[Python-Dev] Int FutureWarnings and other 2.4 TODOs

[Tim Peters]

[Tim]
>> BTW, using pymalloc instead wouldn't eliminate that allocated memory
>> is never returned to the OS.  pymalloc grabs large "arenas" from
>> malloc(), and never free()s them.  The fundamental difference is
>> that pymalloc is type-agnostic:  space gotten from pymalloc for,
>> say, a dict, can later be reused for, say, a string.  pymalloc's
>> freelists are segregated by raw memory size rather than by type, and
>> a given chunk of pymalloc memory may even move from one size list to
>> another (any number of times).

[Guido]
> But there aren't a lot of other objects that fit in the size of an
> int, right?

That's true, but doesn't matter <wink>.

> I know of no other types that are <= 12 bytes on a 32-bit machine, and
> assuming pymalloc rounds up, only one that is <= 16 (float).  There
> may be some obscure ones (super may be only 16 bytes too) but they'll
> never need that many instances to fill the void left behind by range
> (10000000).
>
> (I'm assuming that pymalloc doesn't join adjacent small blocks to form
> a larger block

That's the part that's missing -- it does, but cleverly and efficiently.

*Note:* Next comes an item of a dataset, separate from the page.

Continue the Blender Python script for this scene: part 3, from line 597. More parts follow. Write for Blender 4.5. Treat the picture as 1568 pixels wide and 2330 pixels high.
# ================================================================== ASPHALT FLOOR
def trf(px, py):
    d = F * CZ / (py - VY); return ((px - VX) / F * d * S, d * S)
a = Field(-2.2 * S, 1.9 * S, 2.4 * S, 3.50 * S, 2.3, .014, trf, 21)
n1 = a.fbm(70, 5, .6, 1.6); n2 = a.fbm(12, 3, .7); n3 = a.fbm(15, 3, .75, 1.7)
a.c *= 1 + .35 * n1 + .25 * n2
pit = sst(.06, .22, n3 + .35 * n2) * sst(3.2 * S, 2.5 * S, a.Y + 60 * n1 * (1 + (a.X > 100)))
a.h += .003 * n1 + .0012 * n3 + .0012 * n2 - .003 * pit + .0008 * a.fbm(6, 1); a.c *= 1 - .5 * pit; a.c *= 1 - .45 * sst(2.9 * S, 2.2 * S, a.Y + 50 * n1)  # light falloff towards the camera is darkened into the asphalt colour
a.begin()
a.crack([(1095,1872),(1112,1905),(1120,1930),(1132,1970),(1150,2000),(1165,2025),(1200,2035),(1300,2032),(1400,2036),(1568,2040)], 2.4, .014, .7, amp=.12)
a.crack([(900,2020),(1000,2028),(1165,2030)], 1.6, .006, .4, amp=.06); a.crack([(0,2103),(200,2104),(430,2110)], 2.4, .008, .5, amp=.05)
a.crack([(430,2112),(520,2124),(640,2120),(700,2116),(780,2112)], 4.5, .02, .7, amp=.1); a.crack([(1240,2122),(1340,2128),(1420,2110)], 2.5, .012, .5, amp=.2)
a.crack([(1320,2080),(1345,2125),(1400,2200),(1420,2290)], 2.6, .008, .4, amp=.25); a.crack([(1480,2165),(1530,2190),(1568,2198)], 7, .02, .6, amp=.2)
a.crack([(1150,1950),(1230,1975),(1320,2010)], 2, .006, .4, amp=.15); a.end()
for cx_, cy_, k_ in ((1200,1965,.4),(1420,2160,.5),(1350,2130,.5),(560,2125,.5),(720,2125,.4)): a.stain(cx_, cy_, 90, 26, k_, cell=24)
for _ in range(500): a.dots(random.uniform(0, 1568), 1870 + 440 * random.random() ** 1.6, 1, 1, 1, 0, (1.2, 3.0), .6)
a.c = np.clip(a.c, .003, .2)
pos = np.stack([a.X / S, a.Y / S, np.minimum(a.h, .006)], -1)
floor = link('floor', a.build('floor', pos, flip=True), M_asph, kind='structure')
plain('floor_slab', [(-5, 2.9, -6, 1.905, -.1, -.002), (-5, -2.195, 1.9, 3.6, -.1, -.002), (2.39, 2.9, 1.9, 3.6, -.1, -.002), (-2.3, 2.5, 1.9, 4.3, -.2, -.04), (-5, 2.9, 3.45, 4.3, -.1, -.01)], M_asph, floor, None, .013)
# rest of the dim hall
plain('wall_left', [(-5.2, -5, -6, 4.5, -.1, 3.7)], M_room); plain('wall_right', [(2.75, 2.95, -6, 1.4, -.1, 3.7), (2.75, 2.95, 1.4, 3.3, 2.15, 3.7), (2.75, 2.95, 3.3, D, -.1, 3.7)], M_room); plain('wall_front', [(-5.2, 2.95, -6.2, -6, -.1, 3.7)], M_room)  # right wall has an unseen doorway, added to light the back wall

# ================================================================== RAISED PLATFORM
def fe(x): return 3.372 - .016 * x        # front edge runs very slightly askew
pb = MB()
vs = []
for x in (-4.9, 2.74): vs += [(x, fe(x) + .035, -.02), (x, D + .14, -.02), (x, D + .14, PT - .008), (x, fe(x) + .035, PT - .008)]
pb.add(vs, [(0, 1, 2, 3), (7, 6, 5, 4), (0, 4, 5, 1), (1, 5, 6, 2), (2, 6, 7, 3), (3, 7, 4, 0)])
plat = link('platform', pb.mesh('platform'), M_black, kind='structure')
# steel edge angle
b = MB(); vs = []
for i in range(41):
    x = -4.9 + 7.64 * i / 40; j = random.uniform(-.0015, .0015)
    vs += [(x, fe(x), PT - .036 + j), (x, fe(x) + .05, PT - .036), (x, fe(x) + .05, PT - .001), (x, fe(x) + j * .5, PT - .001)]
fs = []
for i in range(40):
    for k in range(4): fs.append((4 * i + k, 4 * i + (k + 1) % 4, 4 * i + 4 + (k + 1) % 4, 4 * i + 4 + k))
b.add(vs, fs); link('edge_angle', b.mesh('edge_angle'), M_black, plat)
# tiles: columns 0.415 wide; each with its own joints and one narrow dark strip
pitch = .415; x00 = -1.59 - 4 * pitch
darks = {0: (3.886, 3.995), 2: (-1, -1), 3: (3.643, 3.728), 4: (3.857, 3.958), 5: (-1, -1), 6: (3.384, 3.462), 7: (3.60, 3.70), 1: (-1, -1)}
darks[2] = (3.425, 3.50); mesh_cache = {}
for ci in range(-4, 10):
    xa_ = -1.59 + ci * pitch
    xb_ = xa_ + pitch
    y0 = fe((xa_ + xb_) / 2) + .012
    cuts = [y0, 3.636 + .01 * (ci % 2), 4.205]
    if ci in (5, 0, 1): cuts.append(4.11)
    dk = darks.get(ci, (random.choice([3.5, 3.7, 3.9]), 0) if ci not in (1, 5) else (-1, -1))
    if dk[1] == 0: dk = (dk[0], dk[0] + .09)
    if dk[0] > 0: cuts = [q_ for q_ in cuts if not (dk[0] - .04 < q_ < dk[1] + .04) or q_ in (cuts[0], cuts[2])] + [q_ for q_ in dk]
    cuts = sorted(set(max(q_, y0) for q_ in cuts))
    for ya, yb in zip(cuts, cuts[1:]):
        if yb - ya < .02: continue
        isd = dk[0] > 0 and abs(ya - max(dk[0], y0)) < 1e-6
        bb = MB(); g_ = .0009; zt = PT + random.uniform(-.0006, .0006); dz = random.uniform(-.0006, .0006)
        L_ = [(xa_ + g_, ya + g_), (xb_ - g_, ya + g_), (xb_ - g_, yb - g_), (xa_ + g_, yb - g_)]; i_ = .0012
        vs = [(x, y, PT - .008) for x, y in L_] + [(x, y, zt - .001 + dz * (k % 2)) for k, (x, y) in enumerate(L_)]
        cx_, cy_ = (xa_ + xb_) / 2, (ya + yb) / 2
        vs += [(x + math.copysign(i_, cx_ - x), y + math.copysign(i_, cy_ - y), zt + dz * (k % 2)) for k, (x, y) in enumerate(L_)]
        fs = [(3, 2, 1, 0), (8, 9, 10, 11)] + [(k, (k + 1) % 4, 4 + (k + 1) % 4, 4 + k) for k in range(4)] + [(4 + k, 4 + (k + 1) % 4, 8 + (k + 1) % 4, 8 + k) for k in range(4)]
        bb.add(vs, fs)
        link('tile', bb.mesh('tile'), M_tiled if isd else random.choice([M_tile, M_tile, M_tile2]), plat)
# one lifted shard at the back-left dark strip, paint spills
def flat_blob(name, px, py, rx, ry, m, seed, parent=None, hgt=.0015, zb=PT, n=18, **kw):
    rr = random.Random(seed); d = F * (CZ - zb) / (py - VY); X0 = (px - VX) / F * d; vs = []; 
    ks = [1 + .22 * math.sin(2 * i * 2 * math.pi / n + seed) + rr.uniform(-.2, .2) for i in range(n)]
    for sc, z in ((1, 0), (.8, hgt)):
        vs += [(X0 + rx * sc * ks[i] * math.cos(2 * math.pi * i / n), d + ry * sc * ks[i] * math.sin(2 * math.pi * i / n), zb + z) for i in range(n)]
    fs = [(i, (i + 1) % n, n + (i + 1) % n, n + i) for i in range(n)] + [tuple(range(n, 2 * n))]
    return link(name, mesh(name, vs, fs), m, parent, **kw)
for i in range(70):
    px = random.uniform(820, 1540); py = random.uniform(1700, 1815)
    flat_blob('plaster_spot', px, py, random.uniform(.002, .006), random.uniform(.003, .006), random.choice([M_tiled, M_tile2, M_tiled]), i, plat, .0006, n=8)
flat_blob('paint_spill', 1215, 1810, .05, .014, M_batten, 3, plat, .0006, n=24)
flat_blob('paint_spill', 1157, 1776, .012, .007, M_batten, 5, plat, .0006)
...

> -- that way lies a full malloc reimplementation, and what's the
> point of that...)

Large "arenas" are cut into many equal-sized "pools", and pools are in turn
cut into equal-size objects.  All objects within a given pool have the same
size.  When all the objects in a given pool are freed, the entire pool is
available for reuse by objects of any size.  There's a little pressure
favoring reusing an entirely-free pool for objects of the same size as it
was last used for, because that saves some overhead (for example, some
size-dependent info is computed and stored in the pool header, and that part
can be skipped if the pool is used for objects of the same size as last
time).  pymalloc will change the size associated with an entirely-free pool
before it will ask for another arena, though.

So, e.g., if ints used pymalloc, range(10000000) would carve out enough
pools to hold 10 million ints, but when range(10000000) went away almost all
those pools would become entirely free, and so available for reuse by
objects of any size.  The coalescing here is *not* done on an
object-by-object basis.  Instead the pool header keeps a count of the number
of slots in that pool currently allocated.  When an object in the pool is
freed, that count is decremented.  If the count becomes 0 then, the entire
pool can be recycled without further ado, in constant time.  If the count
does not become 0 then, the newly-freed object is put at the head of a
singly-linked list of free objects within the pool, which is also a
constant-time operation (IOW, the objects within a pool act a lot like the
dedicated int freelist; if the pool is recycled to hold objects of a
different size, the freelist links within it are simply ignored and
overwritten).

A more-general malloc has to muck around asking whether the objects on
either side of a newly-freed object are also free, so that it can coalesce
them.  pymalloc never does that.  OTOH, pymalloc is emphatically not a
general-purpose allocator:  it doesn't even try to deal with requests for
more than about 256 bytes (those get passed on to the system malloc).  It
relies (for performance) on that the vast bulk of memory requests Python
makes are for small chunks of memory.  Vladimir did a great job of designing
this!  Ignoring cache effects, the dedicated int freelist is faster.  I'm
not sure it's always faster if cache effects are considered too (it's
complex, and pymalloc is very cache-conscious).